Sicily: It’s All Good

 

October 30, 2009

On a recent Sunday evening in Agrigento on Sicily’s South Coast, Kay and I left our hotel to walk along the single narrow street of the city’s medieval quarter. Traffic there was at a standstill, and we noticed that the stuck cars had the air of having been sitting for some time. Most of their drivers had shut off their engines and were reading, chatting with other drivers, or dreaming idly. The scene was calm; there was no horn blowing. Kay and I kept walking and eventually got to the cause of the jam. A city bus was wedged between a building and an illegally parked car’s rear fender. The bus driver and a group of men stood discussing the matter loudly as they do in Sicily. We kept walking and a short time later the bus roared past us followed by the rest of the traffic. Did the driver of the parked car show up and move it? Did a group of men physically pick up the car, move it a bit sideways, and give the bus clearance? Or did the bus finally just plough ahead and crush the rear of the parked car? We don’t know. It’s just one of many mysteries we encountered on our trip to this fabled island.

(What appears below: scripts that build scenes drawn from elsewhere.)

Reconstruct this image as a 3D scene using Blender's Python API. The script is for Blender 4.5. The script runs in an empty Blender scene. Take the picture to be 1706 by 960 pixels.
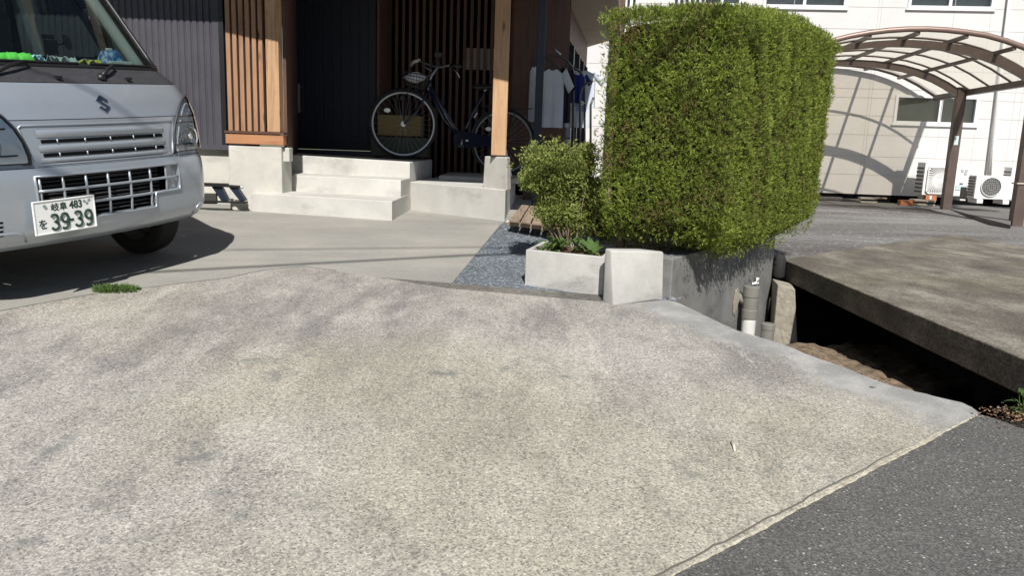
import bpy, bmesh, math, random
import numpy as np
from mathutils import Vector, Matrix
random.seed(7); rng = np.random.default_rng(7)
R = math.radians
SC = bpy.context.scene
COL = SC.collection
# ------------------------------------------------------------------ camera
F = 1282.0; PITCH = R(10.3); ROLL = R(1.94); HC = 0.75
_r0 = Vector((1, 0, 0)); _f = Vector((0, math.cos(PITCH), -math.sin(PITCH))); _u0 = Vector((0, math.sin(PITCH), math.cos(PITCH)))
CR = _r0*math.cos(ROLL) + _u0*math.sin(ROLL)
CU = -_r0*math.sin(ROLL) + _u0*math.cos(ROLL)
cam_d = bpy.data.cameras.new('camera'); cam = bpy.data.objects.new('camera', cam_d); COL.objects.link(cam)
cam.matrix_world = Matrix(((CR.x, CU.x, -_f.x, 0), (CR.y, CU.y, -_f.y, 0), (CR.z, CU.z, -_f.z, HC), (0, 0, 0, 1)))
cam_d.sensor_width = 36; cam_d.lens = 36*F/1706; cam_d.clip_start = 0.05; cam_d.clip_end = 500
SC.camera = cam
# ------------------------------------------------------------------ world, sun, exposure
SUN_EL = R(45); SUN_AZ = R(174)
w = bpy.data.worlds.new('World'); SC.world = w; w.use_nodes = True
nt = w.node_tree; nt.nodes.clear()
sky = nt.nodes.new('ShaderNodeTexSky'); sky.sky_type = 'NISHITA'; sky.sun_disc = False
sky.sun_elevation = SUN_EL; sky.sun_rotation = SUN_AZ; sky.air_density = 1.0; sky.dust_density = 0.8
bg = nt.nodes.new('ShaderNodeBackground'); bg.inputs['Strength'].default_value = 0.052
wo = nt.nodes.new('ShaderNodeOutputWorld')
nt.links.new(sky.outputs[0], bg.inputs[0]); nt.links.new(bg.outputs[0], wo.inputs[0])
sl = bpy.data.lights.new('sun', 'SUN'); sl.energy = 5.0; sl.angle = R(0.53); sl.color = (1.0, 0.965, 0.91)
so = bpy.data.objects.new('sun', sl); COL.objects.link(so)
SD = Vector((math.sin(SUN_AZ)*math.cos(SUN_EL), math.cos(SUN_AZ)*math.cos(SUN_EL), math.sin(SUN_EL)))
so.rotation_mode = 'QUATERNION'; so.rotation_quaternion = SD.to_track_quat('Z', 'Y'); so.location = SD*30
SC.view_settings.view_transform = 'Standard'; SC.view_settings.look = 'None'
SC.view_settings.exposure = 0.27; SC.view_settings.gamma = 1.0; SC.view_settings.use_curve_mapping = False
SC.render.engine = 'CYCLES'
SC.cycles.max_bounces = 8; SC.cycles.transparent_max_bounces = 16

# ------------------------------------------------------------------ measuring helpers: a direction of sight to a point in the place
def ray(px, py): return (_f + CR*((px-853)/F) + CU*((480-py)/F))
def at_z(px, py, z):
    d = ray(px, py); t = (z-HC)/d.z; return Vector((d.x*t, d.y*t, z))
def at_y(px, py, y):
    d = ray(px, py); t = y/d.y; return Vector((d.x*t, y, HC+d.z*t))
GS, G0, GMAX = 0.08, -0.338, 0.15
def zg(y): return min(GMAX, G0+GS*y)
def at_g(px, py, dz=0.0):
    d = ray(px, py); t = (G0+dz-HC)/(d.z-GS*d.y); p = Vector((d.x*t, d.y*t, 0))
    if G0+GS*p.y > GMAX: return at_z(px, py, GMAX+dz)
    p.z = HC+d.z*t; return p
def on_plane(px, py, p0, dirv):
    n = Vector((-dirv[1], dirv[0], 0)); d = ray(px, py); o = Vector((0, 0, HC))
    t = (Vector((p0[0], p0[1], 0))-Vector((0, 0, 0))).dot(n)/d.dot(n)
    return Vector((d.x*t, d.y*t, HC+d.z*t))

# ------------------------------------------------------------------ materials
def mat(name, col=(0.5, 0.5, 0.5), rough=0.6, metal=0.0, col2=None, scale=8.0, bump=0.0, bscale=60.0, coat=0.0, spec=0.5, stretch=None, ramp=(0.35, 0.65), emis=None):
    m = bpy.data.materials.new(name); m.use_nodes = True; n = m.node_tree; b = n.nodes['Principled BSDF']
    b.inputs['Base Color'].default_value = (*col, 1); b.inputs['Roughness'].default_value = rough; b.inputs['Metallic'].default_value = metal
    b.inputs['Coat Weight'].default_value = coat; b.inputs['Specular IOR Level'].default_value = spec
    tc = n.nodes.new('ShaderNodeTexCoord'); mp = n.nodes.new('ShaderNodeMapping'); n.links.new(tc.outputs['Object'], mp.inputs[0])
    if stretch: mp.inputs['Scale'].default_value = stretch
    if col2:
        no = n.nodes.new('ShaderNodeTexNoise'); no.inputs['Scale'].default_value = scale; no.inputs['Detail'].default_value = 8; no.inputs['Roughness'].default_value = 0.62
        n.links.new(mp.outputs[0], no.inputs['Vector'])
        cr = n.nodes.new('ShaderNodeValToRGB'); cr.color_ramp.elements[0].position = ramp[0]; cr.color_ramp.elements[1].position = ramp[1]
        cr.color_ramp.elements[0].color = (*col, 1); cr.color_ramp.elements[1].color = (*col2, 1)
        n.links.new(no.outputs[0], cr.inputs[0]); n.links.new(cr.outputs[0], b.inputs['Base Color'])
    if bump:
        nb = n.nodes.new('ShaderNodeTexNoise'); nb.inputs['Scale'].default_value = bscale; nb.inputs['Detail'].default_value = 6
        n.links.new(mp.outputs[0], nb.inputs['Vector']); bp = n.nodes.new('ShaderNodeBump'); bp.inputs['Strength'].default_value = bump; bp.inputs['Distance'].default_value = 0.01
        n.links.new(nb.outputs[0], bp.inputs['Height']); n.links.new(bp.outputs[0], b.inputs['Normal'])
    return m
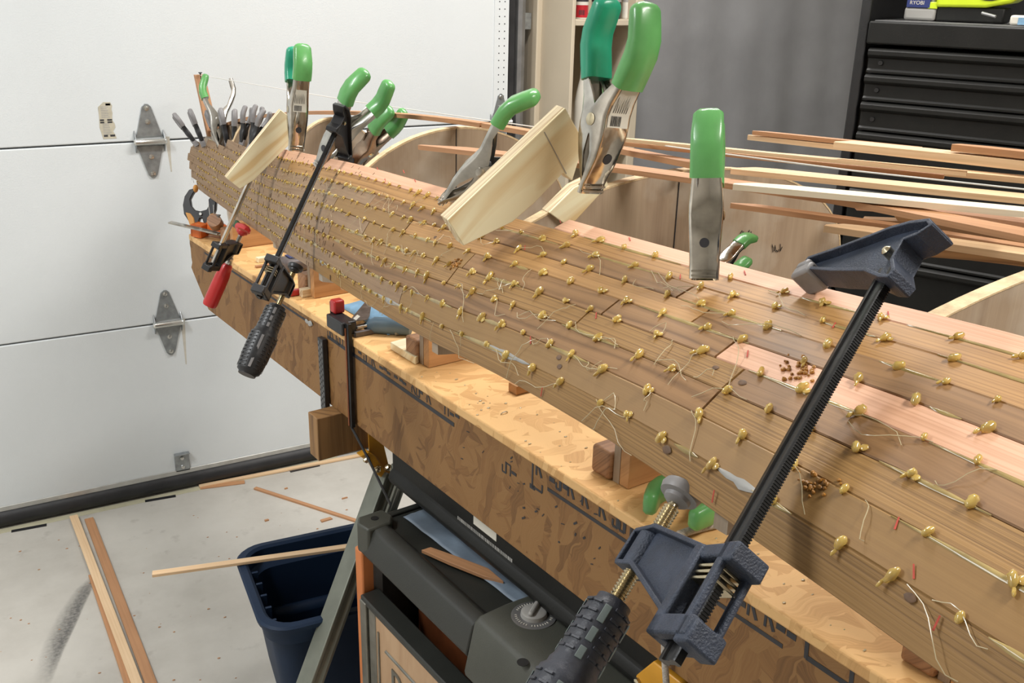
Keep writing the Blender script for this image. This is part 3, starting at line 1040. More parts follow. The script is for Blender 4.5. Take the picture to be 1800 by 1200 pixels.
def strip_row(k, t0, t1, mat, side=-1, thick=0.0062, ends=(0, 0), raise_=0.0, nm='cedar_strip', lab=None):
    n = max(4, int((t1 - t0) / 0.045))
    secs, uvs = [], []
    for i in range(n + 1):
        t = t0 + (t1 - t0) * i / n
        w = roww(t)
        ga, gb = k * w + 0.00025, (k + 1) * w - 0.00025
        o1 = hull(t, ga, raise_, side); o2 = hull(t, gb, raise_, side)
        i2 = hull(t, gb, raise_ - thick, side); i1 = hull(t, ga, raise_ - thick, side)
        e = 0.0009
        d = (o2 - o1)
        dn = d.normalized()
        nn = (o1 - i1).normalized()
        secs.append([o1 + dn * e, o2 - dn * e, o2 - nn * e, i2, i1, o1 - nn * e])
        v0 = k * 0.031 + mat_seed[mat]
        uvs.append([(t, v0), (t, v0 + w), (t, v0 + w + .001), (t, v0 + w + .007), (t, v0 + 2 * w + .007), (t, v0 - .001), (t, v0)])
    b = MB()
    b.loft(secs, True, True, uvs)
    o = b.build(nm, mat, hullT, grain=BD, smooth=30, label=lab)
    return o


mat_seed = {k: i * 0.173 for i, k in enumerate(M)}
rows = {
    0: [(-.2, 1.36, 'stripD'), (1.362, 2.50, 'stripF')],
    1: [(-.2, .95, 'stripE'), (.952, 2.555, 'stripF')],
    2: [(-.2, 1.52, 'stripC'), (1.522, 2.575, 'stripF')],
    3: [(-.2, .60, 'stripC'), (.602, .848, 'stripC'), (.85, 1.3, 'stripD'), (1.302, 2.60, 'stripF')],
    4: [(-.2, .45, 'stripA'), (.452, .585, 'stripC'), (.587, .84, 'stripC'), (.842, 1.16, 'stripE'), (1.162, 2.585, 'stripF')],
    5: [(-.2, .50, 'stripC'), (.502, 1.04, 'stripB'), (1.042, 1.33, 'stripE'), (1.332, 2.57, 'stripF')],
    6: [(-.2, .54, 'stripB'), (.542, 1.2, 'stripC'), (1.202, 2.44, 'stripF')],
    7: [(-.2, 1.72, 'stripB'), (1.722, 2.26, 'stripF')],
    8: [(-.2, .775, 'stripA'), (1.035, 1.83, 'stripA'), (1.87, 2.08, 'stripA')],
}
rows[2] = [(-.2, .42, 'stripD'), (.422, 1.52, 'stripC'), (1.522, 2.575, 'stripF')]
rows[3] = [(-.2, .42, 'stripC'), (.422, .60, 'stripD'), (.602, .848, 'stripD'), (.85, 1.3, 'stripD'), (1.302, 2.60, 'stripF')]
for k, ps_ in rows.items():
    for t0, t1, m in ps_:
        strip_row(k, t0, t1, m, raise_=rnd.uniform(-.0003, .0003))
# far side of the hull, seen from inside beyond the third mould
for k in range(5):
    strip_row(k, -.2, .79 - .05 * (k % 2), ('stripC', 'stripB', 'stripC', 'stripB', 'stripA')[k], side=1)

# moulds
MT = [2.225, 1.777, 1.33, .831, .36]


def mould(t, i):
    a = smooth_interp(t, TT, AA); zs = smooth_interp(t, TT, ZSH); zk = smooth_interp(t, ZK_T, ZK_Z)
    off = 0.0066
    pts = []
    for k in range(31):
        th = pi * k / 30
        pts.append((LC - (a - off) * cos(th), zs + (zk - off - zs) * sin(th)))
    rw = min(.075, a - .01)
    pts += [(LC + a - off, zs - .015), (LC + rw, zs - .06), (LC + rw, ZT + .0005), (LC - .065, ZT + .0005), (LC - min(.065, a - .012), zs - .06), (LC - a + off, zs - .015)]
    b = MB(); b.slab([B(t, l, z) for l, z in pts], BD * 0.012)
    mo = b.build('station_mould', 'ply', hullT, grain=UP)
    # pale sawn edge
    e = MB()
    E2 = [(LC - (a - off + .0005) * cos(pi * k / 40), zs + (zk - off + .0005 - zs) * sin(pi * k / 40)) for k in range(41)]
    secs = [[B(t - .0006, l, z), B(t + .0126, l, z), B(t + .0126, LC + (l - LC) * .992, zs + (z - zs) * .985), B(t - .0006, LC + (l - LC) * .992, zs + (z - zs) * .985)] for l, z in E2]
    e.loft(secs); e.build('sawn_edge', 'plyedge', mo)
    ln = MB(); ln.cuboid((t - .0012, LC - .0006, zs + .0), (t - .0004, LC + .0006, zk - off - .001), GB); ln.build('centre_line', 'ink', mo)
    # fir plywood riser screwed to a block on the strongback
    r_ = MB(); r_.cuboid((t - .018, LC - .065, ZT + .001), (t - .0005, LC + rw + .01, min(zs - .03, ZT + .12)), GB); ri = r_.build('riser', 'ply_or', mo, grain=BN, bevel=.001)
    for q in (0, 1):
        s_ = MB(); s_.lathe(B(t - .0182, LC - .03 + q * .07, ZT + .045 - q * .01), -BD, [(0, .005), (.0008, .005), (.001, .0022)], 12); s_.build('screw', 'galv', ri)
    bl = MB(); bl.cuboid((t + .0125, LC - .072, ZT + .001), (t + .05, LC + rw + .01, ZT + .042), GB); bl.build('cleat_block', 'block', mo, grain=BN, bevel=.005)
    return mo


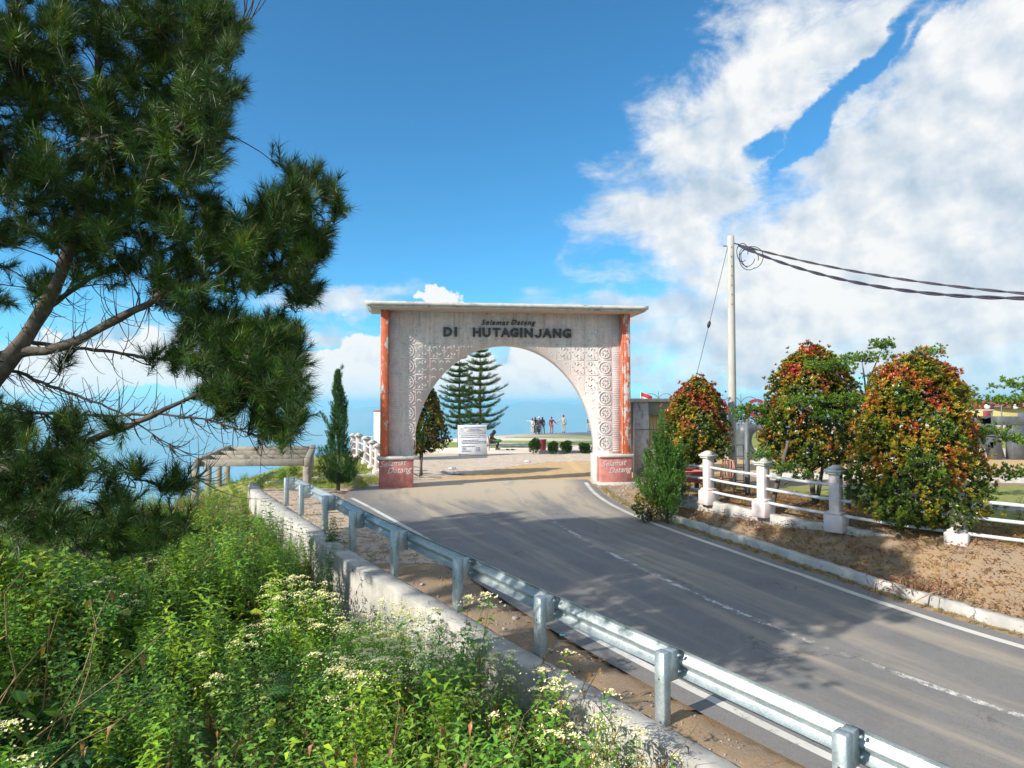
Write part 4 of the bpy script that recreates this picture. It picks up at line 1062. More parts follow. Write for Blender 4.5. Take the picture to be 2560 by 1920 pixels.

Others included the seemingly random store opening hours. In Turkey, as in the U.S., stores are open all day and often late into the evening. This kind of convenience is the norm. By contrast, in Sicily storeowners seem to measure success by the least number of hours they can stay open and still remain in business. And on the subject of stores, how can there be so many selling clothing, shoes, jewelry and watches? These merchants outnumber others ten to one. ‘Looking good’ must be preeminent.